Another gift from this filter is the generation of both long-term and immediate benefits. Your child is only in second grade once. There are lessons every second grader must learn, or they become an adult making second-grade decisions. As a parent, do you want your adult child making second-grade decisions on your health care issues when you are in your eighties? Do you want second-grade choices on life support questions? Moving away from being a parent and towards being a partner has both long term benefits to you and immediate results for your children.

Priorities vs. Goals is really the key to moving from insane to sane thinking on homework and school in general. Priorities allow fluidity, and that is critical for success; otherwise we become mired in the stupid decisions, choices and approaches thrown at us by the school system or by teachers in general. This rings especially true when the school tells you something is wrong with your child when, in fact, your special one is simply a child who might negatively impact the institution’s test scores. The approach you can develop allows you not to react to insane emails, comments or notes returned home cloaked as “feedback.”

Homework vs. Busywork opens your mind to a new way of thinking. Right now, when you look at your child’s homework, the first thoughts are likely: Do I know how to do this work myself? Did they teach me this in school? Do I remember how to do this math? Why do I have to do this crap again? Clarity must be achieved to see that some work is simply busywork designed to prep children for a test. Those thoughts can be replaced with one clear, laser-sharp concept: Does my child really need to do this work?
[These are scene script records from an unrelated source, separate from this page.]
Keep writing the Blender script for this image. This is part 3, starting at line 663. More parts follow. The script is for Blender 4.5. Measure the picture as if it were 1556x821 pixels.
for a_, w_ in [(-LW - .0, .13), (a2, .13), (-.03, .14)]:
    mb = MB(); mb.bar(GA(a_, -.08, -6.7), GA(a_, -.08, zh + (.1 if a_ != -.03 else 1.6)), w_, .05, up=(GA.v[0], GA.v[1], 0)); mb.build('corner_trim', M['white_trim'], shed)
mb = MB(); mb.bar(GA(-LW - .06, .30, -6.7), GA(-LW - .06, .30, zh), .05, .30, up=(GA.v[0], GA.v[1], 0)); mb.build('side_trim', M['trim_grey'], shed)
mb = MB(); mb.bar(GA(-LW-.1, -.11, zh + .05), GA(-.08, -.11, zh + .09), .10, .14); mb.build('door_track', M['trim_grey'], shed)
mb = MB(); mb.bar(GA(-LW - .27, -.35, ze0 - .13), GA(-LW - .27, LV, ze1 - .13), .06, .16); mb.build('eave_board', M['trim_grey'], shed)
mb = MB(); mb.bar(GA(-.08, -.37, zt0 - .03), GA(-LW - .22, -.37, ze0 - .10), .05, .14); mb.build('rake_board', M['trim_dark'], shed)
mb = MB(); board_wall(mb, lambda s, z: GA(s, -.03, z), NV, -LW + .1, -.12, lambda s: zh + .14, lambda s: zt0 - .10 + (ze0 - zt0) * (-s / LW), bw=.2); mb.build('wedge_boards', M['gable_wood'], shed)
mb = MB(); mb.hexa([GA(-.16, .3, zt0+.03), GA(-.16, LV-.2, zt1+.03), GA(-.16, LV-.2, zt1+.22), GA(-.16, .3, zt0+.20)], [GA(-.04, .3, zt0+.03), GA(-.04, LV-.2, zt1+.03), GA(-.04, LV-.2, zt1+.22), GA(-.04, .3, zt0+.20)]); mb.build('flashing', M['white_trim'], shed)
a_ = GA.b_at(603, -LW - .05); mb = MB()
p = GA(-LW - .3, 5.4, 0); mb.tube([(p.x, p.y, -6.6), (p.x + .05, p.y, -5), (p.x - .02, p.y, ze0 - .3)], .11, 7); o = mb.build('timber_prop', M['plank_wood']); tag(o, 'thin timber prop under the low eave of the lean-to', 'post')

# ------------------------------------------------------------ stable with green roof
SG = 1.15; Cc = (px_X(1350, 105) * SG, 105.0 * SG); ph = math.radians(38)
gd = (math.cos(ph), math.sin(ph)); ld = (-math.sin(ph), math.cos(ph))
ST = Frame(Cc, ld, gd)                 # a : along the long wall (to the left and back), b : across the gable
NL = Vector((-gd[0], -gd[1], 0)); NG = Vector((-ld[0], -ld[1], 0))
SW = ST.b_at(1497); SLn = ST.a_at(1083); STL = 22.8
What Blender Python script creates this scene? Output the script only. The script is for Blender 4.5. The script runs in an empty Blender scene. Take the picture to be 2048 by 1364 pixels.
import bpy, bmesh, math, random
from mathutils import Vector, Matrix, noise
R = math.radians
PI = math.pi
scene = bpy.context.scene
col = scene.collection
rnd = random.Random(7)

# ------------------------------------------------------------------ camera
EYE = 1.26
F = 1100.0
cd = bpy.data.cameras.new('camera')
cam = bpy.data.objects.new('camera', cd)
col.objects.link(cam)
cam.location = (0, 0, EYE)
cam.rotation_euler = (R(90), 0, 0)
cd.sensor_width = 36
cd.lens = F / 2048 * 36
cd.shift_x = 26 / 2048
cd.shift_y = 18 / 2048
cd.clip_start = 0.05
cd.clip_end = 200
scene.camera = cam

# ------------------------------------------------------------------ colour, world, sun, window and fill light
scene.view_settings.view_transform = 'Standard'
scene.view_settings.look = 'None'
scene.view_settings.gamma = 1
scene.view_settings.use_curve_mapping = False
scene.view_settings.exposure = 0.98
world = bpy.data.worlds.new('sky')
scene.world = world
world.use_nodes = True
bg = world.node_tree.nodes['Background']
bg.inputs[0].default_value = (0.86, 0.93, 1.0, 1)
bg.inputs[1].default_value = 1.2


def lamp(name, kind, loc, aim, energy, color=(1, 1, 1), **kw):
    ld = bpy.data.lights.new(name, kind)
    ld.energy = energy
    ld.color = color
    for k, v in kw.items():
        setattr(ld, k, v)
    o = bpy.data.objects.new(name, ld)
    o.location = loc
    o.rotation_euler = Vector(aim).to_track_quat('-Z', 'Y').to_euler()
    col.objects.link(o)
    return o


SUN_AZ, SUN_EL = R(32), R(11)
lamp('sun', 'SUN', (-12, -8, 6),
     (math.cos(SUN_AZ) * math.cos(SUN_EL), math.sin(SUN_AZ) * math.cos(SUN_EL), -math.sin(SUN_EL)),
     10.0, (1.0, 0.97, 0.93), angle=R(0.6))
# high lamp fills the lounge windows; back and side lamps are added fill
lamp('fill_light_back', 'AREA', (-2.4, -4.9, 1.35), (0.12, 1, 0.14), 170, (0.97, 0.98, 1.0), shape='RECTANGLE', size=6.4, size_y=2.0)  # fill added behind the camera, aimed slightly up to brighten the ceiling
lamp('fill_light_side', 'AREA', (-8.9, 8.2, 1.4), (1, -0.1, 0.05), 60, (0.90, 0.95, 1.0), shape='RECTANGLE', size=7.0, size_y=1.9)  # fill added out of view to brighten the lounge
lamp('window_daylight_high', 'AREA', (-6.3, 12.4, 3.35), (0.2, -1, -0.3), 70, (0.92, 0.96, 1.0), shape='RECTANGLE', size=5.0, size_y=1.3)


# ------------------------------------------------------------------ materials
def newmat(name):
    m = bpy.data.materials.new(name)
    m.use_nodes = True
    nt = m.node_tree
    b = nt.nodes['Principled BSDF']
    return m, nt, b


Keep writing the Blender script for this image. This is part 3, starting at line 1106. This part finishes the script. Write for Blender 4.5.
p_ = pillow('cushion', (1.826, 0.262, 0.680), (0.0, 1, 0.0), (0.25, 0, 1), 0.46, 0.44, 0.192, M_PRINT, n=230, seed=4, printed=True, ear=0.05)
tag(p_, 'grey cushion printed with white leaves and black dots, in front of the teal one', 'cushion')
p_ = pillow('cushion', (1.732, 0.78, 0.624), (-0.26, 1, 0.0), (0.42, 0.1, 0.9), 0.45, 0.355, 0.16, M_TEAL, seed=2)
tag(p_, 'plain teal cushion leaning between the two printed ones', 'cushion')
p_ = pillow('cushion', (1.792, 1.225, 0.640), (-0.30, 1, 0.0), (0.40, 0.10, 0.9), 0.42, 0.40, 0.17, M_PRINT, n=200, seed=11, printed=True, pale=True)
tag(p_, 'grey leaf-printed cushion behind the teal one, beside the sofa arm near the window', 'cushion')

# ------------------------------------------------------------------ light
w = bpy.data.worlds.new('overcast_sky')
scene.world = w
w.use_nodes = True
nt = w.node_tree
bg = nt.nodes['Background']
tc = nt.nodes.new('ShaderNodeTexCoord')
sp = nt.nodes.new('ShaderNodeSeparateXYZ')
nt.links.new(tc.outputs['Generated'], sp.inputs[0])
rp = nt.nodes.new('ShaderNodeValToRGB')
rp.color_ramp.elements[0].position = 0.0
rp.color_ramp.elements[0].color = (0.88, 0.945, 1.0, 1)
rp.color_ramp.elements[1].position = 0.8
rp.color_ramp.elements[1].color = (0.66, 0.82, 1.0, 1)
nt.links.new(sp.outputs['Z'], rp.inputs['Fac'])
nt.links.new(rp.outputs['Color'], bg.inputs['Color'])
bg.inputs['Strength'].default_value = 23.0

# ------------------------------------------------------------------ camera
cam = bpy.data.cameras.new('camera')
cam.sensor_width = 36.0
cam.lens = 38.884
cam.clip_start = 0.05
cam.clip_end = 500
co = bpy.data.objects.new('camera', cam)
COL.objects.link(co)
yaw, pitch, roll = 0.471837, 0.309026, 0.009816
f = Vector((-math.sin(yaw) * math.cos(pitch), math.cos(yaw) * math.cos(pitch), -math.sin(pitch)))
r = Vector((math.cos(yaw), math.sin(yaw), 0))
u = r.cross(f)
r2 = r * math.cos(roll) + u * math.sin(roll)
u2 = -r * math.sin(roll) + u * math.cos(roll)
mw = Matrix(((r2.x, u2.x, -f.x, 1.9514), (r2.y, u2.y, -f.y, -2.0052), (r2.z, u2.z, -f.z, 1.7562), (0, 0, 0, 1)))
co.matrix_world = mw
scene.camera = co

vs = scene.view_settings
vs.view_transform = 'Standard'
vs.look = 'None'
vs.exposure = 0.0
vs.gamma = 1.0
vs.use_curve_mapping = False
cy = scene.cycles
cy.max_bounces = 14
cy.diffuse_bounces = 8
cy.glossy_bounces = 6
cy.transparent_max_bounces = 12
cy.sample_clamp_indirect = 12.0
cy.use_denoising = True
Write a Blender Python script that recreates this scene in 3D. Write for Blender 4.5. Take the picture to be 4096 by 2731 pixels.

Making these intellectual and emotional leaps are how you realize you are moving from parent to partner. A parent mindset is focused on ensuring a task gets done not only for the child, but also for you. This guarantees that you do not look bad to the teacher, either. It is a mindset that puts you in a defensive mode and divides you from your child. The partner mindset asks the question on the front end: Is this task even necessary?

The Homework Sanity approach allows for transforming from running defensive plays to being on offense and scoring frequently. I am consistently amazed that when I question a teacher who is over-prescribing homework, “Other than hoping that this will increase the test score of the children, why are they being assigned this extra work?” I have yet to receive an answer. I often follow with, “Was this your idea, or was it a demand from your bosses?” which is no more successful at eliciting an answer.

A workable resolution for that form of uber-homework is to send the assigned pages back to the teacher with a note: “My children say this was not taught in class. If it was taught in class, could you please go over it again before they do this as homework? If it wasn’t taught in class, then could you please explain why it was assigned as homework? Thank you.”

Applying this tool to help your children organizes their work. They become grateful and will tell you much more of the truth. You may be surprised at how often, when your child says, “They did not teach us this in class,” it is true.

Time and again I will return to the theme of partnership. Successful partners get to share profits. That’s the new path we are paving together.